As if to ensure that his readers got the point, Marx immediately and chillingly added:
“Is that clear, gentlemen?”
If those words doesn’t prefigure the terrorist means used by any number of Marxist activists and regimes since Marx’s time, I don’t know what does. Indeed, a few lines later, Marx spells it out again.
“We have no compassion,” he wrote, “and we ask no compassion from you. When our turn comes, we shall not make excuses for the terror.”
Just one year later in London, Marx and his friend Friedrich Engels coauthored an address which, once again, endorsed the use of terrorist violence, this time to radicalize middle-class efforts to produce more democratic societies and push such movements in very different directions:
Above all, during and immediately after the struggle the workers, as far as it is at all possible, must oppose bourgeois attempts at pacification and force the democrats to carry out their terroristic phrases. They must work to ensure that the immediate revolutionary excitement is not suddenly suppressed after the victory. On the contrary, it must be sustained as long as possible. Far from opposing the so-called excesses—instances of popular vengeance against hated individuals or against public buildings with which hateful memories are associated—the workers’ party must not only tolerate these actions but must even give them direction.
These aren’t the musings of a detached philosopher who dreams about peacefully transforming the world. It’s the language of the committed revolutionary activist who’s willing to do whatever it takes—lie, cheat, steal, destroy, torture, and, if necessary, kill—to achieve a desired end. It’s also the path to hells-on-earth like the Gulag in Siberia and the Killing Fields in Cambodia in the 1970s.

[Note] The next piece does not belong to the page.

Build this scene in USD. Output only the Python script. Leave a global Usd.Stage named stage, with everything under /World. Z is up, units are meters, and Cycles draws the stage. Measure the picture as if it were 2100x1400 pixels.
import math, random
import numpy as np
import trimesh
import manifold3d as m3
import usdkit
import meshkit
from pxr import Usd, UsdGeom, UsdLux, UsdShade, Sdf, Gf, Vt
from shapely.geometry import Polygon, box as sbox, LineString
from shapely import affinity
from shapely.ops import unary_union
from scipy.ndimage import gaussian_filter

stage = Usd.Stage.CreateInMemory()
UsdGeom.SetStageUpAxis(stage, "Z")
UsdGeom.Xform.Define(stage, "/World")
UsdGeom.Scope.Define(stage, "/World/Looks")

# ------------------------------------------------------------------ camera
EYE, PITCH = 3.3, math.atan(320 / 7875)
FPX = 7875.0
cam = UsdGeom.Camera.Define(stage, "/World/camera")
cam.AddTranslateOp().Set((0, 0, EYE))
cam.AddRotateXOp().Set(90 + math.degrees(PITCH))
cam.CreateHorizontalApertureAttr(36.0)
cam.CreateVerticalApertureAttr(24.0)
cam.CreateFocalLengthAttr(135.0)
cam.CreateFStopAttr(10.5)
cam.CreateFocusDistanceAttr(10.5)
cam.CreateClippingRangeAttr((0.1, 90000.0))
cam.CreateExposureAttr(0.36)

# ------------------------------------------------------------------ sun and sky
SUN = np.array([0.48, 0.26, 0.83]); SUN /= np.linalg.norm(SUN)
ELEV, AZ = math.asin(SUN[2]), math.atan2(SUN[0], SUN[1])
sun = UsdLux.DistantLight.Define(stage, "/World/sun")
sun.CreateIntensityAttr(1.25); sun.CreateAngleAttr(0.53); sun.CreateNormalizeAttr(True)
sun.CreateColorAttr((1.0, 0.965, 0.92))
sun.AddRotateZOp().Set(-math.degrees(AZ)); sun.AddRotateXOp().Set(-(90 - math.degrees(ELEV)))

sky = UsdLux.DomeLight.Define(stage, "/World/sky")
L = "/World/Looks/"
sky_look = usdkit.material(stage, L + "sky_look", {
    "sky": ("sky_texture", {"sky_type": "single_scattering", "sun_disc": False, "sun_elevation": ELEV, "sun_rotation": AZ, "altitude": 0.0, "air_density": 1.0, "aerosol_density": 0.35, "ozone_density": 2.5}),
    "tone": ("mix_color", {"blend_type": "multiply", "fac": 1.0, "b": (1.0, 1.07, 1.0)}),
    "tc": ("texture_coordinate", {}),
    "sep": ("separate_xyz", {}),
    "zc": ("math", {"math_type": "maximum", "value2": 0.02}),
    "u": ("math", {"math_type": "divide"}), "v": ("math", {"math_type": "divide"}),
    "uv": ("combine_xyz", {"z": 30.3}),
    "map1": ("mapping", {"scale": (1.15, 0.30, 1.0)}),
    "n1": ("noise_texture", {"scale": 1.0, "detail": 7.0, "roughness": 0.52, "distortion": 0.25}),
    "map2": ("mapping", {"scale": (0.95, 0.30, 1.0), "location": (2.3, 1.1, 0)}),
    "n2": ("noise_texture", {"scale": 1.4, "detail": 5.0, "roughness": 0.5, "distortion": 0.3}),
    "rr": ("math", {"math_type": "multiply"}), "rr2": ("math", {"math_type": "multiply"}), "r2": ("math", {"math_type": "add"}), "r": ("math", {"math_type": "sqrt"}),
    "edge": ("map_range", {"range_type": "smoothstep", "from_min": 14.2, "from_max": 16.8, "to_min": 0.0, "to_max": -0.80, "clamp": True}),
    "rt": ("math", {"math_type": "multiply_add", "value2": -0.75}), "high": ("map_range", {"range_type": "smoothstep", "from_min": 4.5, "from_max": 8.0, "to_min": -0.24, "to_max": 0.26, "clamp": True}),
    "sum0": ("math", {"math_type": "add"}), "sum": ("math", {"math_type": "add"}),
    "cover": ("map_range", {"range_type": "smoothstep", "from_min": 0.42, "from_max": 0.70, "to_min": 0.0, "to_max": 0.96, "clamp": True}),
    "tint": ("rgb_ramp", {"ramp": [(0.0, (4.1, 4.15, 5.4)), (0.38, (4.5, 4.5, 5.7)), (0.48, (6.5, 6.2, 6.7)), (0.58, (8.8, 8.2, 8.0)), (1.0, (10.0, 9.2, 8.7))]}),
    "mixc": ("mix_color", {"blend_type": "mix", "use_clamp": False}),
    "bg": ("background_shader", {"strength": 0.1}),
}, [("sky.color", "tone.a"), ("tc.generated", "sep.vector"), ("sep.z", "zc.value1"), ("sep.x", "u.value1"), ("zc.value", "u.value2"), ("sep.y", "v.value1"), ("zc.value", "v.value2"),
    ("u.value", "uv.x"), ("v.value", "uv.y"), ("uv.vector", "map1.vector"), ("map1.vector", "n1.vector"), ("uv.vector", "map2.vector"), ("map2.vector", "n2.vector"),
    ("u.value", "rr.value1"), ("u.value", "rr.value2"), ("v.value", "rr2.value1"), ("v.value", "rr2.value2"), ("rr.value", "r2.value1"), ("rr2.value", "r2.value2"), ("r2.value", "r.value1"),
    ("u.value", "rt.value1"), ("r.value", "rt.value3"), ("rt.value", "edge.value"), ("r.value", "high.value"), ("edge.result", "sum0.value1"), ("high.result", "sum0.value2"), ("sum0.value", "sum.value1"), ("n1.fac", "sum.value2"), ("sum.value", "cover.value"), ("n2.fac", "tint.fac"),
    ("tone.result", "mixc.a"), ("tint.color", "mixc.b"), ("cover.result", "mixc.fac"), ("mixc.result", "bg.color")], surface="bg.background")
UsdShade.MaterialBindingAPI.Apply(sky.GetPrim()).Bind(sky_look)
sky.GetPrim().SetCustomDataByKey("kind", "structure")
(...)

Far from celebrating Marx’s life and work, we should be using the bicentennial of his birth to remember the millions who suffered and died—and, in some places, are still suffering and dying—at the hands of those inspired by Marx and his ideas to inflict misery and death on the human race on a historically-unprecedented scale.
There’s surely no better way of doing justice to their memory but also ensuring that the dark truth about Karl Marx, rather than the romantic myths, ultimately prevails.